**Exercise goal**
Reproduce the full listing below unchanged, apart from the pictures.
--- Start ---
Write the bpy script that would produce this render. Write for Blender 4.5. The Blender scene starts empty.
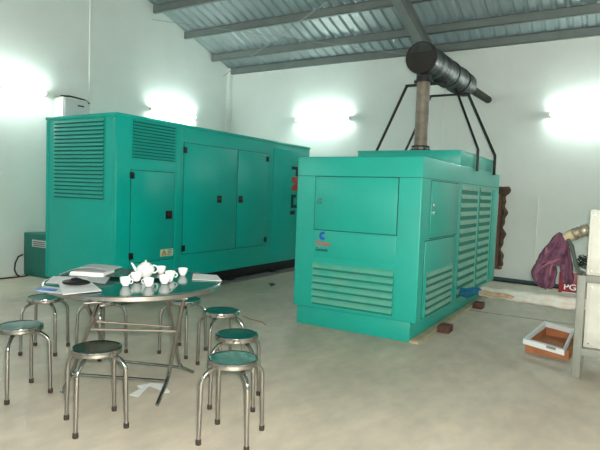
import bpy, bmesh, math, random
from mathutils import Vector, Matrix
random.seed(7)
PI = math.pi
C = bpy.context.scene.collection
# ------------------------------------------------------------------ camera geometry (world: x along the gensets' fronts, y into the hall, z up)
H = 1.4; F = 537.0
Yv = Vector((324, -20, F)).normalized()
Xv = Vector((895, 63, -F)); Xv = (Xv - Xv.dot(Yv) * Yv).normalized()
Zv = -(Yv.cross(Xv))
if Zv.y > 0: Zv = -Zv
R = Matrix((Xv, Yv, Zv))
def ray(x, y): return R @ Vector((x - 300, y - 225, F))
def fl(x, y, z=0.0):
    d = ray(x, y); t = (z - H) / d.z
    return Vector((0, 0, H)) + d * t
def pyy(x, y, Y0):
    d = ray(x, y); return Vector((0, 0, H)) + d * (Y0 / d.y)
def pxx(x, y, X0):
    d = ray(x, y); return Vector((0, 0, H)) + d * (X0 / d.x)

# ------------------------------------------------------------------ materials
def lin(c):
    return tuple(((v / 255) / 12.92 if v / 255 <= 0.04045 else ((v / 255 + 0.055) / 1.055) ** 2.4) for v in c) + (1,)
MATS = {}
def mat(name, rgb, rough=0.5, metal=0.0, var=0.0, vscale=4.0, rgb2=None, bump=0.0, bscale=40.0, spec=0.5, emit=None, coat=0.0, rvar=0.0):
    if name in MATS: return MATS[name]
    m = bpy.data.materials.new(name); m.use_nodes = True
    nt = m.node_tree; b = nt.nodes['Principled BSDF']
    col = lin(rgb)
    b.inputs['Base Color'].default_value = col
    b.inputs['Roughness'].default_value = rough
    b.inputs['Metallic'].default_value = metal
    b.inputs['Specular IOR Level'].default_value = spec
    b.inputs['Coat Weight'].default_value = coat
    tc = nt.nodes.new('ShaderNodeTexCoord')
    if var > 0 or rgb2:
        n = nt.nodes.new('ShaderNodeTexNoise'); n.inputs['Scale'].default_value = vscale
        n.inputs['Detail'].default_value = 6; n.inputs['Roughness'].default_value = 0.6
        nt.links.new(tc.outputs['Object'], n.inputs['Vector'])
        r = nt.nodes.new('ShaderNodeValToRGB')
        c2 = lin(rgb2) if rgb2 else tuple(max(0, v * (1 - var)) for v in col[:3]) + (1,)
        r.color_ramp.elements[0].position = 0.35; r.color_ramp.elements[1].position = 0.68
        r.color_ramp.elements[0].color = c2; r.color_ramp.elements[1].color = col
        nt.links.new(n.outputs['Fac'], r.inputs['Fac']); nt.links.new(r.outputs['Color'], b.inputs['Base Color'])
        if rvar > 0:
            mr = nt.nodes.new('ShaderNodeMapRange'); mr.inputs['To Min'].default_value = rough - rvar; mr.inputs['To Max'].default_value = rough + rvar
            nt.links.new(n.outputs['Fac'], mr.inputs['Value']); nt.links.new(mr.outputs['Result'], b.inputs['Roughness'])
    if bump > 0:
        n2 = nt.nodes.new('ShaderNodeTexNoise'); n2.inputs['Scale'].default_value = bscale; n2.inputs['Detail'].default_value = 4
        nt.links.new(tc.outputs['Object'], n2.inputs['Vector'])
        bp = nt.nodes.new('ShaderNodeBump'); bp.inputs['Strength'].default_value = bump; bp.inputs['Distance'].default_value = 0.01
        nt.links.new(n2.outputs['Fac'], bp.inputs['Height']); nt.links.new(bp.outputs['Normal'], b.inputs['Normal'])
    if emit:
        b.inputs['Emission Color'].default_value = (0.86, 1.0, 0.95, 1); b.inputs['Emission Strength'].default_value = emit
    MATS[name] = m
    return m
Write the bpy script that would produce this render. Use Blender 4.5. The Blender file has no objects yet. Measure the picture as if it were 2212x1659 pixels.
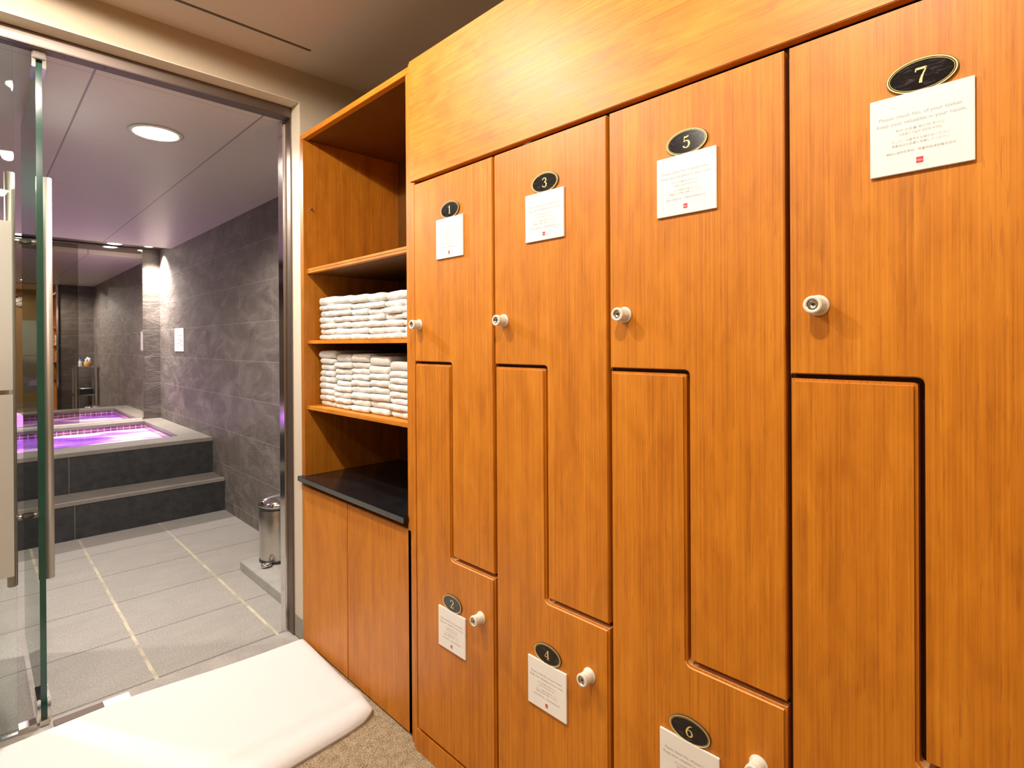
--- End ---
**Answer below**
Write the bpy script that would produce this render. Write for Blender 4.5. The Blender scene starts empty.
import bpy, bmesh, math, random
from mathutils import Vector, Matrix
random.seed(7)
PI = math.pi
C = bpy.context.scene.collection
# ------------------------------------------------------------------ camera geometry (world: x along the gensets' fronts, y into the hall, z up)
H = 1.4; F = 537.0
Yv = Vector((324, -20, F)).normalized()
Xv = Vector((895, 63, -F)); Xv = (Xv - Xv.dot(Yv) * Yv).normalized()
Zv = -(Yv.cross(Xv))
if Zv.y > 0: Zv = -Zv
R = Matrix((Xv, Yv, Zv))
def ray(x, y): return R @ Vector((x - 300, y - 225, F))
def fl(x, y, z=0.0):
    d = ray(x, y); t = (z - H) / d.z
    return Vector((0, 0, H)) + d * t
def pyy(x, y, Y0):
    d = ray(x, y); return Vector((0, 0, H)) + d * (Y0 / d.y)
def pxx(x, y, X0):
    d = ray(x, y); return Vector((0, 0, H)) + d * (X0 / d.x)

# ------------------------------------------------------------------ materials
def lin(c):
    return tuple(((v / 255) / 12.92 if v / 255 <= 0.04045 else ((v / 255 + 0.055) / 1.055) ** 2.4) for v in c) + (1,)
MATS = {}
def mat(name, rgb, rough=0.5, metal=0.0, var=0.0, vscale=4.0, rgb2=None, bump=0.0, bscale=40.0, spec=0.5, emit=None, coat=0.0, rvar=0.0):
    if name in MATS: return MATS[name]
    m = bpy.data.materials.new(name); m.use_nodes = True
    nt = m.node_tree; b = nt.nodes['Principled BSDF']
    col = lin(rgb)
    b.inputs['Base Color'].default_value = col
    b.inputs['Roughness'].default_value = rough
    b.inputs['Metallic'].default_value = metal
    b.inputs['Specular IOR Level'].default_value = spec
    b.inputs['Coat Weight'].default_value = coat
    tc = nt.nodes.new('ShaderNodeTexCoord')
    if var > 0 or rgb2:
        n = nt.nodes.new('ShaderNodeTexNoise'); n.inputs['Scale'].default_value = vscale
        n.inputs['Detail'].default_value = 6; n.inputs['Roughness'].default_value = 0.6
        nt.links.new(tc.outputs['Object'], n.inputs['Vector'])
        r = nt.nodes.new('ShaderNodeValToRGB')
        c2 = lin(rgb2) if rgb2 else tuple(max(0, v * (1 - var)) for v in col[:3]) + (1,)
        r.color_ramp.elements[0].position = 0.35; r.color_ramp.elements[1].position = 0.68
        r.color_ramp.elements[0].color = c2; r.color_ramp.elements[1].color = col
        nt.links.new(n.outputs['Fac'], r.inputs['Fac']); nt.links.new(r.outputs['Color'], b.inputs['Base Color'])
        if rvar > 0:
            mr = nt.nodes.new('ShaderNodeMapRange'); mr.inputs['To Min'].default_value = rough - rvar; mr.inputs['To Max'].default_value = rough + rvar
            nt.links.new(n.outputs['Fac'], mr.inputs['Value']); nt.links.new(mr.outputs['Result'], b.inputs['Roughness'])
    if bump > 0:
        n2 = nt.nodes.new('ShaderNodeTexNoise'); n2.inputs['Scale'].default_value = bscale; n2.inputs['Detail'].default_value = 4
        nt.links.new(tc.outputs['Object'], n2.inputs['Vector'])
        bp = nt.nodes.new('ShaderNodeBump'); bp.inputs['Strength'].default_value = bump; bp.inputs['Distance'].default_value = 0.01
        nt.links.new(n2.outputs['Fac'], bp.inputs['Height']); nt.links.new(bp.outputs['Normal'], b.inputs['Normal'])
    if emit:
        b.inputs['Emission Color'].default_value = (0.86, 1.0, 0.95, 1); b.inputs['Emission Strength'].default_value = emit
    MATS[name] = m
    return m
Write the bpy script that would produce this render. Use Blender 4.5. The Blender file has no objects yet. Measure the picture as if it were 2212x1659 pixels.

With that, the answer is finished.